Supplied information:
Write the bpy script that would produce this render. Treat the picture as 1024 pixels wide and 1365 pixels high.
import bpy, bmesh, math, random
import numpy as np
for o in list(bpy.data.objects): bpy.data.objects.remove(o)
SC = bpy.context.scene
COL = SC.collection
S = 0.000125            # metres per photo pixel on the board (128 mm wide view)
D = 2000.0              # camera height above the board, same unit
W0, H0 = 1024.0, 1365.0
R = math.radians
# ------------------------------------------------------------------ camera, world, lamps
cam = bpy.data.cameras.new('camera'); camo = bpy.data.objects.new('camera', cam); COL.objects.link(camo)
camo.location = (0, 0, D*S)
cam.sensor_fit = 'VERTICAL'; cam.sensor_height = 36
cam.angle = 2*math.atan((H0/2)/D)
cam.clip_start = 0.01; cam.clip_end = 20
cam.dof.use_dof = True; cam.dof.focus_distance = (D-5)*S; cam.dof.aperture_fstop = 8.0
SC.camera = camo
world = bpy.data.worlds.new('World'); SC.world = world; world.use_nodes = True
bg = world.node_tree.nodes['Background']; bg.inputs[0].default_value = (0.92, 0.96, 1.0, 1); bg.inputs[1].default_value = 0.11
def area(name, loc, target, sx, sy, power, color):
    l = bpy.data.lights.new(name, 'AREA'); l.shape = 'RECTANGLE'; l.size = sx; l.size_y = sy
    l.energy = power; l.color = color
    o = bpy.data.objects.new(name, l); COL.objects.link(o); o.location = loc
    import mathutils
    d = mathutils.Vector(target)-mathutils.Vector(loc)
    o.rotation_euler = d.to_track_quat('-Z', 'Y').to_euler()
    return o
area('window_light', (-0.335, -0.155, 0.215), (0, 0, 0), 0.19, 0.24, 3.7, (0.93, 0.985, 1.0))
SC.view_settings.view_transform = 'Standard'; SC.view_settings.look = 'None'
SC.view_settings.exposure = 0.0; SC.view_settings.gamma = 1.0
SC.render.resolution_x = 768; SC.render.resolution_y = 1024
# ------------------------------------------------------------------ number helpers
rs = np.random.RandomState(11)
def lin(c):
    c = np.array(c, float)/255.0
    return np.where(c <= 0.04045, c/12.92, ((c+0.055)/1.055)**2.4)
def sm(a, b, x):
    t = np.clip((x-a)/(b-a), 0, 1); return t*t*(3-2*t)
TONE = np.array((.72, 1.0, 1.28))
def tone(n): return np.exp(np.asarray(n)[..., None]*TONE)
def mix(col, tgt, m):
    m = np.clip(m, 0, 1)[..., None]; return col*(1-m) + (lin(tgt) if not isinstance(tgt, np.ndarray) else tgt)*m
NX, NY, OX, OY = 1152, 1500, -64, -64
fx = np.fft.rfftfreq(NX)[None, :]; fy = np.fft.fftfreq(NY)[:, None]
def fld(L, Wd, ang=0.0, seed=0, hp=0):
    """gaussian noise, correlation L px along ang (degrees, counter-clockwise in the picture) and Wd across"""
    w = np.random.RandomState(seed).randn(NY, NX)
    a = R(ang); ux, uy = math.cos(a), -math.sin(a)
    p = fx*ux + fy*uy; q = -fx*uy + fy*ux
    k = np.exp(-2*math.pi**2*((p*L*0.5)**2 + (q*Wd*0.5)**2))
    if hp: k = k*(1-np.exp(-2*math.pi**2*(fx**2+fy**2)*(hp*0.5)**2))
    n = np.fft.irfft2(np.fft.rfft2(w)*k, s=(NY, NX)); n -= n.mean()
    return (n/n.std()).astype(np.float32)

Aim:
All of the data needs to be reproduced exactly, with no line missing.

Result of this task:
Write the bpy script that would produce this render. Treat the picture as 1024 pixels wide and 1365 pixels high.
import bpy, bmesh, math, random
import numpy as np
for o in list(bpy.data.objects): bpy.data.objects.remove(o)
SC = bpy.context.scene
COL = SC.collection
S = 0.000125            # metres per photo pixel on the board (128 mm wide view)
D = 2000.0              # camera height above the board, same unit
W0, H0 = 1024.0, 1365.0
R = math.radians
# ------------------------------------------------------------------ camera, world, lamps
cam = bpy.data.cameras.new('camera'); camo = bpy.data.objects.new('camera', cam); COL.objects.link(camo)
camo.location = (0, 0, D*S)
cam.sensor_fit = 'VERTICAL'; cam.sensor_height = 36
cam.angle = 2*math.atan((H0/2)/D)
cam.clip_start = 0.01; cam.clip_end = 20
cam.dof.use_dof = True; cam.dof.focus_distance = (D-5)*S; cam.dof.aperture_fstop = 8.0
SC.camera = camo
world = bpy.data.worlds.new('World'); SC.world = world; world.use_nodes = True
bg = world.node_tree.nodes['Background']; bg.inputs[0].default_value = (0.92, 0.96, 1.0, 1); bg.inputs[1].default_value = 0.11
def area(name, loc, target, sx, sy, power, color):
    l = bpy.data.lights.new(name, 'AREA'); l.shape = 'RECTANGLE'; l.size = sx; l.size_y = sy
    l.energy = power; l.color = color
    o = bpy.data.objects.new(name, l); COL.objects.link(o); o.location = loc
    import mathutils
    d = mathutils.Vector(target)-mathutils.Vector(loc)
    o.rotation_euler = d.to_track_quat('-Z', 'Y').to_euler()
    return o
area('window_light', (-0.335, -0.155, 0.215), (0, 0, 0), 0.19, 0.24, 3.7, (0.93, 0.985, 1.0))
SC.view_settings.view_transform = 'Standard'; SC.view_settings.look = 'None'
SC.view_settings.exposure = 0.0; SC.view_settings.gamma = 1.0
SC.render.resolution_x = 768; SC.render.resolution_y = 1024
# ------------------------------------------------------------------ number helpers
rs = np.random.RandomState(11)
def lin(c):
    c = np.array(c, float)/255.0
    return np.where(c <= 0.04045, c/12.92, ((c+0.055)/1.055)**2.4)
def sm(a, b, x):
    t = np.clip((x-a)/(b-a), 0, 1); return t*t*(3-2*t)
TONE = np.array((.72, 1.0, 1.28))
def tone(n): return np.exp(np.asarray(n)[..., None]*TONE)
def mix(col, tgt, m):
    m = np.clip(m, 0, 1)[..., None]; return col*(1-m) + (lin(tgt) if not isinstance(tgt, np.ndarray) else tgt)*m
NX, NY, OX, OY = 1152, 1500, -64, -64
fx = np.fft.rfftfreq(NX)[None, :]; fy = np.fft.fftfreq(NY)[:, None]
def fld(L, Wd, ang=0.0, seed=0, hp=0):
    """gaussian noise, correlation L px along ang (degrees, counter-clockwise in the picture) and Wd across"""
    w = np.random.RandomState(seed).randn(NY, NX)
    a = R(ang); ux, uy = math.cos(a), -math.sin(a)
    p = fx*ux + fy*uy; q = -fx*uy + fy*ux
    k = np.exp(-2*math.pi**2*((p*L*0.5)**2 + (q*Wd*0.5)**2))
    if hp: k = k*(1-np.exp(-2*math.pi**2*(fx**2+fy**2)*(hp*0.5)**2))
    n = np.fft.irfft2(np.fft.rfft2(w)*k, s=(NY, NX)); n -= n.mean()
    return (n/n.std()).astype(np.float32)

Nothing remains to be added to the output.